Cette majoration du tarif d’achat ne peut être sollicitée que par les exploitants d’installations photovoltaïques d’origine européenne, et plus précisément si au moins deux des trois conditions suivantes sont vérifiées :

– toutes les étapes du processus de transformation du lingot de silicium aux plaquettes de silicium des modules photovoltaïques ont été réalisées sur un site de production installé au sein de l’Espace Economique Européen (ci-après « EEE ») ;

– toutes les étapes du processus de transformation des plaquettes de silicium aux cellules des modules photovoltaïques ont été réalisées sur un site de production installé au sein de l’EEE;

– les opérations de soudage des cellules, d’assemblage ou de lamination des cellules et de tests électriques des modules photovoltaïques ont été réalisées sur un site de production installé au sein de l’EEE.

Les installations éligibles à la majoration tarifaires sont celles pour lesquelles une demande complète de raccordement, telle que définie par l’arrêté du 4 mars 2011, est déposée à compter du 1er janvier 2013. En l’état actuel du projet, il ne semble donc pas envisageable, pour les installations en cours de raccordement ou déjà mises en service, de prétendre au bénéfice de cette majoration.

La procédure à respecter

Le producteur doit soumettre sa demande de bénéfice du bonus au gestionnaire de réseau public, concomitamment à sa demande de raccordement. Outre certaines informations relatives à son identité ou la localisation de l’installation, il doit préciser dans quelle mesure son installation répond aux conditions d’éligibilité. Ces conditions sont bien entendu vérifiées avant la date de mise en service de l’installation.

En ce sens, soulignons que le projet d’arrêté prévoit que le producteur sera tenu de communiquer, à l’acheteur, un certificat permettant d’attester le respect des conditions indiquées dans sa demande de majoration tarifaire. Ce certificat doit être délivré par un organisme certificateur bénéficiant d’une accréditation, et ayant opéré un audit sur site dont les conditions sont strictement encadrées par le projet d’arrêté. Les conditions de réalisation de cet audit, ainsi que les conclusions qui en sont issues, sont précisées au sein du certificat, dans les conditions fixées par l’annexe 2 du projet d’arrêté. Outre la délivrance dudit certificat, le producteur sera également tenu d’adresser à l’acheteur, avant la date de mise en service de son installation, une attestation sur l’honneur de l’installateur stipulant que les modules certifiés équipent en totalité l’installation photovoltaïque.

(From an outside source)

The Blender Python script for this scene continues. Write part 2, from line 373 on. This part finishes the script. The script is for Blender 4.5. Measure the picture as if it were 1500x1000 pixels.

Si ce projet d’arrêté présente l’indéniable intérêt de promouvoir les panneaux photovoltaïques français et européens, il n’en reste pas moins qu’il complexifie un dispositif tarifaire déjà considéré par les professionnels de la filière comme peu transparent. Outre la circonstance qu’il s’appliquera, de manière surabondante, au dispositif tarifaire du 4 mars 2011, il met à la charge des producteurs de nouvelles obligations, notamment pour démontrer leur éligibilité. Les risques de contentieux pourraient alors en être accrus.